__Task to complete__
Check every line of the material below for the string "picture", and return the ones that have it.

__Data__
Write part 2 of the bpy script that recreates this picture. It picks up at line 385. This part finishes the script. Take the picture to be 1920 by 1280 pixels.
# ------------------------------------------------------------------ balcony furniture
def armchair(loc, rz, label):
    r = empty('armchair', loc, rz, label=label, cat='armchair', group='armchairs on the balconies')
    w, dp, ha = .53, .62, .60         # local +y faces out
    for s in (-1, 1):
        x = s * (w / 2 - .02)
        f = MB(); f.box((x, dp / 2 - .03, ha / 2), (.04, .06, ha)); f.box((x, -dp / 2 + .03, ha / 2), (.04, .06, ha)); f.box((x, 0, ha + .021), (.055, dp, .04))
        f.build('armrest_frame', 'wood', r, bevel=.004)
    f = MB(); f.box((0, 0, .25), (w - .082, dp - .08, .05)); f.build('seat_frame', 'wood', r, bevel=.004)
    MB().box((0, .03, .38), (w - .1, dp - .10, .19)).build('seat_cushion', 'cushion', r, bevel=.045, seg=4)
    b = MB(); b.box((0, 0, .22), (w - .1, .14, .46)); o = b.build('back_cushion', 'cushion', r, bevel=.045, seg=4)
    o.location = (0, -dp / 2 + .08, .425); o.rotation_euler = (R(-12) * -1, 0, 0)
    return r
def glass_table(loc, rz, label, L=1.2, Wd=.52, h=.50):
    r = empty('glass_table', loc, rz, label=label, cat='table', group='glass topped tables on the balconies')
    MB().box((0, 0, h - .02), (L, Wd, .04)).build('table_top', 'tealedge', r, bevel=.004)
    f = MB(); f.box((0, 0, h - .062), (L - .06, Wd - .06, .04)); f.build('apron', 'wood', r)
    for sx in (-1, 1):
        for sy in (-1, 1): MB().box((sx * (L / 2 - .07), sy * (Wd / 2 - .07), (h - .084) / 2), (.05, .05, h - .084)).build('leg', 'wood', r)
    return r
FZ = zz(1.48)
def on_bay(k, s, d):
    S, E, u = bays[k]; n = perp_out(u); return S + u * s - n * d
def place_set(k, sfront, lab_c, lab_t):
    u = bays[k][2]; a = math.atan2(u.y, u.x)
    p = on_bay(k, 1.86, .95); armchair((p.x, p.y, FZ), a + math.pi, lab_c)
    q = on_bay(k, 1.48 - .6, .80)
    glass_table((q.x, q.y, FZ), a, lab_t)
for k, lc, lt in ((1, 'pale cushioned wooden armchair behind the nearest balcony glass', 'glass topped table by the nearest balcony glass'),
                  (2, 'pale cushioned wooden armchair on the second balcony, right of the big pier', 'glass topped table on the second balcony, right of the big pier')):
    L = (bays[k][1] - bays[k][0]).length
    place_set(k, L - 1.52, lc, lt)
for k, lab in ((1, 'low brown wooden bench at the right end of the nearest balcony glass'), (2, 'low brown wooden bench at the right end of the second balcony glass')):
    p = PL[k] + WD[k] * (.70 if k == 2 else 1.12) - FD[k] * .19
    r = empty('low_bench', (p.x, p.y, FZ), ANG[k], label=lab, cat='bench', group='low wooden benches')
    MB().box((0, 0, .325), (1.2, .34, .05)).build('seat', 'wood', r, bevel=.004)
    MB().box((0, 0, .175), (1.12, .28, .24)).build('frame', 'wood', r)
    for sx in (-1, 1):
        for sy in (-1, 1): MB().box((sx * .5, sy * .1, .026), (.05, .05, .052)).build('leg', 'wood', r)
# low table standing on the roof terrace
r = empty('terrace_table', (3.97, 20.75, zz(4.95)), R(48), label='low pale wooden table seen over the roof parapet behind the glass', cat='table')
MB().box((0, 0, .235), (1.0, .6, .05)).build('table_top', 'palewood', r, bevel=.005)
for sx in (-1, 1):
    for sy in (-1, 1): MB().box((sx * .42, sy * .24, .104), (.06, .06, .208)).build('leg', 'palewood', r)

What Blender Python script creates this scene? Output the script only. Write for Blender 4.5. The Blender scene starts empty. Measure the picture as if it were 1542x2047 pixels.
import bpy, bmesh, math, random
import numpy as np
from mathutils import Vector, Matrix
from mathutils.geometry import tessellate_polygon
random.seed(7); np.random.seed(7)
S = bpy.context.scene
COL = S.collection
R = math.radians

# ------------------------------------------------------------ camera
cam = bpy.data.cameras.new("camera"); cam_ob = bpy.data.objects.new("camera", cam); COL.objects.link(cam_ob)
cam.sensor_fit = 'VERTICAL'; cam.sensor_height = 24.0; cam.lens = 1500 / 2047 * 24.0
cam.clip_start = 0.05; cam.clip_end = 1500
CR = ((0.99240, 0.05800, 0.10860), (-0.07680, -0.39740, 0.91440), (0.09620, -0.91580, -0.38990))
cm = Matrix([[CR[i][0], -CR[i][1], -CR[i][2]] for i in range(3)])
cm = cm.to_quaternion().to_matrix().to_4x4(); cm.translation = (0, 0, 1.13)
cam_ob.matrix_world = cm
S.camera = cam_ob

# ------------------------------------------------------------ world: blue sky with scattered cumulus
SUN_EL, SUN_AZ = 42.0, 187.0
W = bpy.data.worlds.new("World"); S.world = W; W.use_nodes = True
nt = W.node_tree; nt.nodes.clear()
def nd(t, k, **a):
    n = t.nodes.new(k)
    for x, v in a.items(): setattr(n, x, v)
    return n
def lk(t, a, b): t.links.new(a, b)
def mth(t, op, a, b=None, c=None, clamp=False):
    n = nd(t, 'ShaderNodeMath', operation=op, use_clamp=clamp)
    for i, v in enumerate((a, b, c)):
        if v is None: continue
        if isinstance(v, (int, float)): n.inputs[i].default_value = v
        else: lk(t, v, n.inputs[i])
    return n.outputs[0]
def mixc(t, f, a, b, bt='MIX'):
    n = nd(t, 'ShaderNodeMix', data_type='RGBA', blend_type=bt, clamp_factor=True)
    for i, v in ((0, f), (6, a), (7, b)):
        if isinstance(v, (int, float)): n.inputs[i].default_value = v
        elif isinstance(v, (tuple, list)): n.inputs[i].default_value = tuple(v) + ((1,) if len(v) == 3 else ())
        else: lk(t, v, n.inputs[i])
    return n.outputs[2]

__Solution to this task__
Write part 2 of the bpy script that recreates this picture. It picks up at line 385. This part finishes the script. Take the picture to be 1920 by 1280 pixels.
What Blender Python script creates this scene? Output the script only. Write for Blender 4.5. The Blender scene starts empty. Measure the picture as if it were 1542x2047 pixels.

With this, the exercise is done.